## Stated goal
Only the lines from the one containing "Reconstruct this image" through the one containing "SC = bpy.context.scene; COL = SC.collection" belong in the answer; copy them exactly and leave out pictures.

## Dataset records
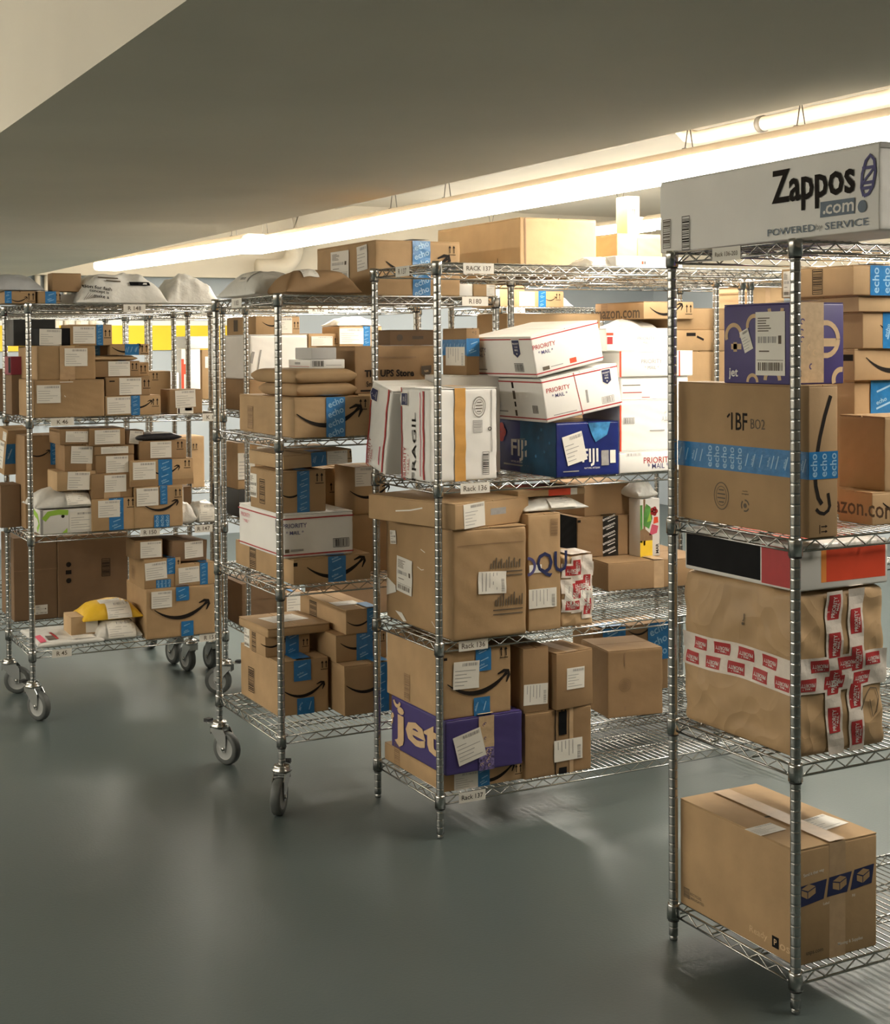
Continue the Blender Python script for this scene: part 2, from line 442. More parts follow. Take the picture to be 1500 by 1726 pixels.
_seed = [100]
def decorate(root, mb, sf, decor, seed):
    for k, d in enumerate(decor):
        kind, face = d[0], d[1]
        w, h = sf.dims(face)
        if kind == 'label':
            label_part(sf, face, d[2]*w, d[3]*h, d[4]*IN, d[5]*IN, d[6] if len(d) > 6 else 0, root, seed*7+k, d[7] if len(d) > 7 else 'address')
        elif kind == 'tape':
            tape_part(sf, face, d[2], d[3], d[4], d[5], d[6], d[7] if len(d) > 7 else 0, root, seed*7+k, d[8] if len(d) > 8 else None)
        elif kind == 'smile':
            draw(mb, sf, face, smile2d(d[4]*IN), d[2]*w, d[3]*h, .0005, INKS[d[6]] if len(d) > 6 else 'ink', d[5] if len(d) > 5 else 0)
        elif kind == 'arrows':
            draw(mb, sf, face, arrows2d(d[4]*IN), d[2]*w, d[3]*h, .0005, 'ink', d[5] if len(d) > 5 else 0)
        elif kind == 'text':
            # face, string, s, t, height in, ink, rot, bold, x stretch
            T = text2d(d[2], d[8] if len(d) > 8 else .012)
            sy = d[5]*IN/T[3]; sx = sy*(d[9] if len(d) > 9 else 1)
            draw(mb, sf, face, xf2d(T, sx=sx, sy=sy), d[3]*w, d[4]*h, .0008, INKS[d[6]], d[7] if len(d) > 7 else 0)
        elif kind == 'bars':
            draw(mb, sf, face, bars2d(d[4]*IN, d[5]*IN, d[7] if len(d) > 7 else True, seed+k), d[2]*w, d[3]*h, .0006, INKS[d[6]] if len(d) > 6 else 'ink_soft')
        elif kind == 'rect':
            n = 14 if sf.warp else 1
            if sf.pillow: n = 12
            a0, a1, b0, b1 = d[3]*w, d[4]*w, d[5]*h, d[6]*h
            draw(mb, sf, face, rect2d(a1-a0, b1-b0, n, n), (a0+a1)/2, (b0+b1)/2, .0004 if len(d) < 8 else d[7], INKS[d[2]])
        elif kind == 'seal':
            r = d[4]*IN; m = INKS[d[5]] if len(d) > 5 else 'ink_soft'
            sq = d[6] if len(d) > 6 else 1
            draw(mb, sf, face, xf2d(ring2d(r, r*.08), sx=1, sy=sq), d[2]*w, d[3]*h, .0005, m)
            draw(mb, sf, face, xf2d(ring2d(r*.72, r*.05), sx=1, sy=sq), d[2]*w, d[3]*h, .0005, m)
            for i in range(4):
                draw(mb, sf, face, rect2d(r*(1.1 if i in (1, 2) else .7), r*.12), d[2]*w, d[3]*h + (i-1.5)*r*.3*sq, .0006, m)
        elif kind == 'recycle':
            r = d[4]*IN
            for i in range(3):
                draw(mb, sf, face, ring2d(r, r*.28, 8, i*120+10, i*120+95), d[2]*w, d[3]*h, .0005, INKS[d[5]])
            draw(mb, sf, face, disc2d(r*.45, 12), d[2]*w, d[3]*h, .0005, INKS[d[5]])
        elif kind == 'disc':
            draw(mb, sf, face, disc2d(d[4]*IN, 18), d[2]*w, d[3]*h, .0006, INKS[d[5]])
        elif kind == 'ring':
            draw(mb, sf, face, ring2d(d[4]*IN, d[5]*IN, 22, d[7], d[8]), d[2]*w, d[3]*h, .0006, INKS[d[6]])
        elif kind == 'flower':
            draw(mb, sf, face, flower2d(d[4]*IN), d[2]*w, d[3]*h, .0008, INKS[d[5]])
        elif kind == 'shield':
            sw, shh, rot = d[4]*IN, d[5]*IN, d[6]
            draw(mb, sf, face, shield2d(sw*1.16, shh*1.12), d[2]*w, d[3]*h, .0007, 'paper', rot)
            draw(mb, sf, face, shield2d(sw, shh), d[2]*w, d[3]*h, .0009, 'ink_navy', rot)
            c, n = cos(radians(rot)), sin(radians(rot))
            for s, dy in (('PRIORITY', .30), ('1-2-3', .12), ('MAIL', -.06)):
                T = text2d(s, .014); hh = shh*.11
                draw(mb, sf, face, xf2d(T, sx=min(hh/T[3], sw*.86/T[2]), sy=hh/T[3]), d[2]*w - dy*shh*n, d[3]*h + dy*shh*c, .0012, 'ink_white', rot)
            draw(mb, sf, face, disc2d(shh*.05, 8), d[2]*w + .28*shh*n, d[3]*h - .28*shh*c, .0012, 'ink_white')
        elif kind == 'poly':
            # face, ink, [(s,t)...] fan polygon ; rests flat on the face
            pts = [(s*w, t*h) for s, t in d[3]]
            draw(mb, sf, face, (pts, [tuple(range(len(pts)))]), 0, 0, d[4] if len(d) > 4 else .0006, INKS[d[2]])
        elif kind == 'line':
            # face, ink, [(s,t)...], width in
            pts = [(s*w, t*h) for s, t in d[3]]
            draw(mb, sf, face, stroke2d(pts, d[4]*IN), 0, 0, .0007, INKS[d[2]])

def parcel(name, label, cat, pos, dims, yaw, m, decor=(), group=None, tilt=(0, 0), flaps=True, warp=0.0, r=.12, seedv=None, flapm=None):
    """a carton: shell, two top flaps with the slit between them, then tapes and labels as parts"""
    _seed[0] += 1
    seed = seedv or _seed[0]
    W, D, H = [d*IN for d in dims]
    root = bpy.data.objects.new(name, None)
    COL.objects.link(root)
    root.location = [c*IN for c in pos]
    # tilt: (about local y: right end up, about local x: front up)
    root.rotation_euler = (Matrix.Rotation(TH + radians(yaw), 3, 'Z') @ Matrix.Rotation(-radians(tilt[0]), 3, 'Y') @ Matrix.Rotation(radians(tilt[1]), 3, 'X')).to_euler()
    tag(root, label, cat, group)
    wf = None
    if warp:
        rd = random.Random(seed)
        ph = [rd.uniform(0, 6.28) for _ in range(9)]
        A = warp*IN
        def wf(q):
            x, y, z = q
            kx, ky, kz = 2*pi/max(W, .1), 2*pi/max(D, .1), 2*pi/max(H, .1)
            fz = min(1, z/(.12*H))
            return (x + A*fz*(sin(1.3*ky*y+ph[0]) + .6*sin(2.1*kz*z+ph[1]) + .35*sin(4.3*kz*z+3*ky*y+ph[6])),
                    y + A*fz*(sin(1.2*kx*x+ph[2]) + .7*sin(1.9*kz*z+ph[3]) + .4*sin(4.7*kz*z+2.6*kx*x+ph[7])),
                    z + A*.5*fz*(sin(1.1*kx*x+ph[4]) + sin(1.3*ky*y+ph[5])))
    flap_t = .0035
    hb = H - flap_t if flaps else H
    sf = Surf(W, D, H, wf)
    mb = MB()
    rounded_body(mb, W, D, hb, min(r*IN, W*.2, D*.2, H*.2), m, Surf(W, D, hb, wf), 26 if warp else 1)
    # printed seam and edge of the glued side joint
    decorate(root, mb, sf, decor, seed)
    mb.build('carton', root)
    if flaps:
        fm = flapm or m
        g = .0022; e = .0012
        fb = MB()
        long_u = W >= D
        if long_u: R = [(e, e, W-e, D/2-g), (e, D/2+g, W-e, D-e)]
        else: R = [(e, e, W/2-g, D-e), (W/2+g, e, W-e, D-e)]
        for (x0, y0, x1, y1) in R:
            fb2 = MB()
            fb2.box(x0, y0, hb+.0002, x1, y1, H, fm)
            if wf: fb2.v = [wf(q) for q in fb2.v]
            fb2.build('top_flap', root)
    return root

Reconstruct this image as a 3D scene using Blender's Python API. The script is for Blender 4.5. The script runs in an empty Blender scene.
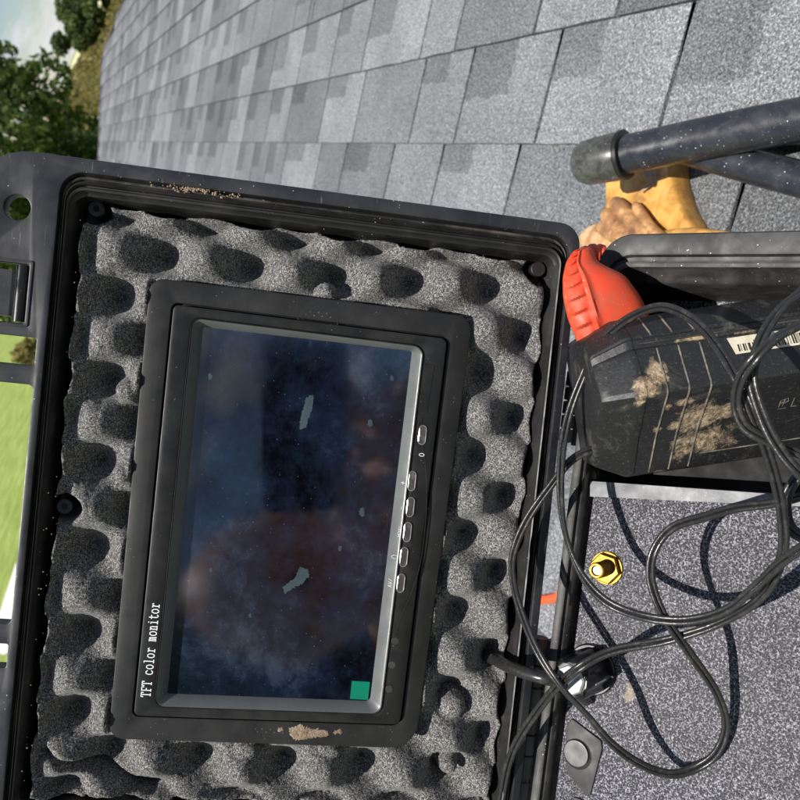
import bpy, bmesh, math, random
import numpy as np
from mathutils import Matrix, Vector
random.seed(7); rng = np.random.default_rng(7)
SC = bpy.context.scene; COL = SC.collection

# ------------------------------------------------------------------ camera, sky, sun, exposure
MM = 0.001
F = 800.0
def unit(v):
    v = np.array(v, float); return v / np.linalg.norm(v)
def ray(x, y): return np.array([x - 400.0, 400.0 - y, -F]) / F
d1 = unit(ray(35, 141))                                   # shingle courses run this way (level)
UP = np.array([-0.80741515, 0.34358091, 0.47961748])
UP = unit(UP - (UP @ d1) * d1)
R = np.array([d1, np.cross(UP, d1), UP])                  # camera -> world
C0 = np.array([0.0, 0.0, 4.6])
SUN = unit([-0.74, -0.05, 0.67])                           # towards the sun, camera axes
cam_d = bpy.data.cameras.new('camera'); cam = bpy.data.objects.new('camera', cam_d); COL.objects.link(cam)
m4 = Matrix([list(R[0]) + [C0[0]], list(R[1]) + [C0[1]], list(R[2]) + [C0[2]], [0, 0, 0, 1]])
cam.matrix_world = m4
cam_d.sensor_width = 36; cam_d.lens = 36.0; cam_d.clip_start = 0.01; cam_d.clip_end = 5000
cam_d.dof.use_dof = True; cam_d.dof.focus_distance = 0.325; cam_d.dof.aperture_fstop = 26
SC.camera = cam
SW = R @ SUN
sun_d = bpy.data.lights.new('sun', 'SUN'); sun = bpy.data.objects.new('sun', sun_d); COL.objects.link(sun)
sun_d.energy = 5.0; sun_d.angle = math.radians(0.5); sun_d.color = (1.0, 0.955, 0.89)
sun.rotation_euler = Vector(SW).to_track_quat('Z', 'Y').to_euler(); sun.location = (0, 0, 30)
world = bpy.data.worlds.new('World'); SC.world = world; world.use_nodes = True
wt = world.node_tree; wt.nodes.clear()
def wn(t, **k):
    n = wt.nodes.new(t)
    for a, b in k.items(): setattr(n, a, b)
    return n
sky = wn('ShaderNodeTexSky', sky_type='NISHITA', sun_disc=False)
sky.dust_density = 0.2; sky.ozone_density = 1.2; sky.sun_elevation = math.asin(SW[2]); sky.sun_rotation = math.atan2(SW[0], SW[1])
bg = wn('ShaderNodeBackground'); bg.inputs[1].default_value = 0.066
tc = wn('ShaderNodeTexCoord'); mp = wn('ShaderNodeMapping'); mp.inputs['Scale'].default_value = (2.2, 2.2, 5.5)
no = wn('ShaderNodeTexNoise'); no.inputs['Scale'].default_value = 3.1; no.inputs['Detail'].default_value = 7; no.inputs['Roughness'].default_value = 0.55
cr = wn('ShaderNodeValToRGB'); cr.color_ramp.elements[0].position = 0.50; cr.color_ramp.elements[1].position = 0.68
mx = wn('ShaderNodeMix', data_type='RGBA'); mx.inputs['B'].default_value = (10.0, 10.3, 11.0, 1)
out = wn('ShaderNodeOutputWorld'); L_ = wt.links.new
L_(tc.outputs['Generated'], mp.inputs['Vector']); L_(mp.outputs[0], no.inputs['Vector']); L_(no.outputs['Fac'], cr.inputs[0])
L_(cr.outputs[0], mx.inputs['Factor']); L_(sky.outputs[0], mx.inputs['A']); L_(mx.outputs['Result'], bg.inputs[0]); L_(bg.outputs[0], out.inputs[0])
SC.view_settings.view_transform = 'Standard'; SC.view_settings.look = 'None'
SC.view_settings.exposure = 0.38; SC.view_settings.gamma = 1.0
SC.render.resolution_x = SC.render.resolution_y = 1024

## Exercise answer
Reconstruct this image as a 3D scene using Blender's Python API. The script is for Blender 4.5. The script runs in an empty Blender scene.
import bpy, bmesh, math, random
import numpy as np
from mathutils import Matrix, Vector
random.seed(7); rng = np.random.default_rng(7)
SC = bpy.context.scene; COL = SC.collection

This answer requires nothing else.